■ **WHAT NEEDS TO BE DONE**: Extract the complete listing and output it unchanged.

■ **GIVEN DATA**:
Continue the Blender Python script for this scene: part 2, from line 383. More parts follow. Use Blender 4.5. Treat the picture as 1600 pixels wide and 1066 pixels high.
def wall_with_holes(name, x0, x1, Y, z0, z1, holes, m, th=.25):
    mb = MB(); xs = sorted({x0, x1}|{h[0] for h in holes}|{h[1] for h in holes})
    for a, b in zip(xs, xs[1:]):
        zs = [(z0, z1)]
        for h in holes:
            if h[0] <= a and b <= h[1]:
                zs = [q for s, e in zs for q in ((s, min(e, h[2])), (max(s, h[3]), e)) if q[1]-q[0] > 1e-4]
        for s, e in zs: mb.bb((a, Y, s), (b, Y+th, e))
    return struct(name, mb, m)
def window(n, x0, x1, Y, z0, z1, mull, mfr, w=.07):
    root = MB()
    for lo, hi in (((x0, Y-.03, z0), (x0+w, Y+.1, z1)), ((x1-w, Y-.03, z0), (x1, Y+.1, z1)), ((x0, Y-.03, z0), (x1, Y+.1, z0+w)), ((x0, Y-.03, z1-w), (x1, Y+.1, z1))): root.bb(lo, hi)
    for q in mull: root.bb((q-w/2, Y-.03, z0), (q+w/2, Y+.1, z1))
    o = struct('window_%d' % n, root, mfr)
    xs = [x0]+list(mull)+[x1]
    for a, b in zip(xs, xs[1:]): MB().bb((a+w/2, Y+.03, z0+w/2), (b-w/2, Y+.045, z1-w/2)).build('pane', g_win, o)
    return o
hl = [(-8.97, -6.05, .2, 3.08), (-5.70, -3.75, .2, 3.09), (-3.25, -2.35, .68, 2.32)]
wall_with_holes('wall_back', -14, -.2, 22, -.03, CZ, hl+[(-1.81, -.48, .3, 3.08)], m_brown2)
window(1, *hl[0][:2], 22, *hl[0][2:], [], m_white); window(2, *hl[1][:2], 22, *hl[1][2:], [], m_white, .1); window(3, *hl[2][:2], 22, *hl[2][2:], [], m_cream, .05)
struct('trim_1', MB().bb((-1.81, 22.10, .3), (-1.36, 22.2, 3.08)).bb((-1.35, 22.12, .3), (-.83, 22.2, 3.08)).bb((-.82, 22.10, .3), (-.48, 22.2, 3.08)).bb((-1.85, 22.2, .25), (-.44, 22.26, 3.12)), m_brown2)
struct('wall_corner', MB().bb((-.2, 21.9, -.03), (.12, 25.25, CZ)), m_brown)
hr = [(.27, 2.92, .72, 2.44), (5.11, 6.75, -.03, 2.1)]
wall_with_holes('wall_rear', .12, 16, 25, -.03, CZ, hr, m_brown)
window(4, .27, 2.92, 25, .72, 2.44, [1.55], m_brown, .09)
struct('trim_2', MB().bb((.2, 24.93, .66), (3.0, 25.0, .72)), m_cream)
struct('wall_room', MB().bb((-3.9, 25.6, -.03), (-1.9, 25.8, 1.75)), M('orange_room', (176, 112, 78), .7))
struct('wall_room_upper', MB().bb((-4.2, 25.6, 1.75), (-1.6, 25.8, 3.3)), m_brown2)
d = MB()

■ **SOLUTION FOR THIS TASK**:
Continue the Blender Python script for this scene: part 2, from line 383. More parts follow. Use Blender 4.5. Treat the picture as 1600 pixels wide and 1066 pixels high.
def wall_with_holes(name, x0, x1, Y, z0, z1, holes, m, th=.25):
    mb = MB(); xs = sorted({x0, x1}|{h[0] for h in holes}|{h[1] for h in holes})
    for a, b in zip(xs, xs[1:]):
        zs = [(z0, z1)]
        for h in holes:
            if h[0] <= a and b <= h[1]:
                zs = [q for s, e in zs for q in ((s, min(e, h[2])), (max(s, h[3]), e)) if q[1]-q[0] > 1e-4]
        for s, e in zs: mb.bb((a, Y, s), (b, Y+th, e))
    return struct(name, mb, m)
def window(n, x0, x1, Y, z0, z1, mull, mfr, w=.07):
    root = MB()
    for lo, hi in (((x0, Y-.03, z0), (x0+w, Y+.1, z1)), ((x1-w, Y-.03, z0), (x1, Y+.1, z1)), ((x0, Y-.03, z0), (x1, Y+.1, z0+w)), ((x0, Y-.03, z1-w), (x1, Y+.1, z1))): root.bb(lo, hi)
    for q in mull: root.bb((q-w/2, Y-.03, z0), (q+w/2, Y+.1, z1))
    o = struct('window_%d' % n, root, mfr)
    xs = [x0]+list(mull)+[x1]
    for a, b in zip(xs, xs[1:]): MB().bb((a+w/2, Y+.03, z0+w/2), (b-w/2, Y+.045, z1-w/2)).build('pane', g_win, o)
    return o
hl = [(-8.97, -6.05, .2, 3.08), (-5.70, -3.75, .2, 3.09), (-3.25, -2.35, .68, 2.32)]
wall_with_holes('wall_back', -14, -.2, 22, -.03, CZ, hl+[(-1.81, -.48, .3, 3.08)], m_brown2)
window(1, *hl[0][:2], 22, *hl[0][2:], [], m_white); window(2, *hl[1][:2], 22, *hl[1][2:], [], m_white, .1); window(3, *hl[2][:2], 22, *hl[2][2:], [], m_cream, .05)
struct('trim_1', MB().bb((-1.81, 22.10, .3), (-1.36, 22.2, 3.08)).bb((-1.35, 22.12, .3), (-.83, 22.2, 3.08)).bb((-.82, 22.10, .3), (-.48, 22.2, 3.08)).bb((-1.85, 22.2, .25), (-.44, 22.26, 3.12)), m_brown2)
struct('wall_corner', MB().bb((-.2, 21.9, -.03), (.12, 25.25, CZ)), m_brown)
hr = [(.27, 2.92, .72, 2.44), (5.11, 6.75, -.03, 2.1)]
wall_with_holes('wall_rear', .12, 16, 25, -.03, CZ, hr, m_brown)
window(4, .27, 2.92, 25, .72, 2.44, [1.55], m_brown, .09)
struct('trim_2', MB().bb((.2, 24.93, .66), (3.0, 25.0, .72)), m_cream)
struct('wall_room', MB().bb((-3.9, 25.6, -.03), (-1.9, 25.8, 1.75)), M('orange_room', (176, 112, 78), .7))
struct('wall_room_upper', MB().bb((-4.2, 25.6, 1.75), (-1.6, 25.8, 3.3)), m_brown2)
d = MB()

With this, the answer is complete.